According to the poll, 76 percent of teachers reacted positively to the idea of having "one set of educational standards across the country for reading, writing, and math." Good news for Common Core proponents, right? Unfortunately, the other half of Common Core is rigorous testing, and 72 percent of teachers reacted negatively to "standardized computer-based tests to measure all students' performance and progress." When the poll suggested "linking teacher evaluations to their students' Common Core test scores," teachers were horrified: 89 percent didn't like that idea.

Common Core cannot be stripped of standardized testing and still survive. Tests were not some incidental byproduct of the national standards effort; they are an integral part of the package. There will be no way to tell if the standards are working—or if schools are implementing them correctly—if the tests are tossed out but the standards maintained.

Certainly, some teachers merely oppose the tests because they don't want to be held responsible for their students' progress at all. That's bad; teacher compensation and evaluation should be based on something tangible, like student achievement, rather than something automatic, like tenure or degree attainment.
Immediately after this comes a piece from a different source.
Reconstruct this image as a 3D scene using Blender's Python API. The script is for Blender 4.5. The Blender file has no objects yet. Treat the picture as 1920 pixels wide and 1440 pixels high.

But I can't fault teachers who don't want to be held responsible for students' negative test scores when the students clearly don't stand a chance of passing. Haphazard implementation of Common Core means that not all students are absorbing Core-aligned material at the appropriate grades, rendering the tests ill-suited to the task at hand. And how are kindergartners at struggling, cash-strapped, inner-city schools going to pass a computerized exam, no matter how dedicated their teachers are?

One of the main problems of public education is a lack of accountability. There is no way to excise bad teachers from the system, and good teachers have little incentive to stay. Better testing is a perfectly valid solution to deal with that problem. But this test—a test forced on the states by large federal and corporate interests—is clearly creating more problems than it solves.

Incidentally, Common Core tests are so unpopular that some former supporters of the effort have been forced to change course in order to avoid alienting teachers. New York Gov. Andrew Cuomo, who is fighting to keep his governorship, has significantly walked back his pro-Core stances. His Republican opponent, Rob Astorino, is even more opposed to Common Core, and will actually appear on the ballot as the nominee of the "Stop Common Core" party.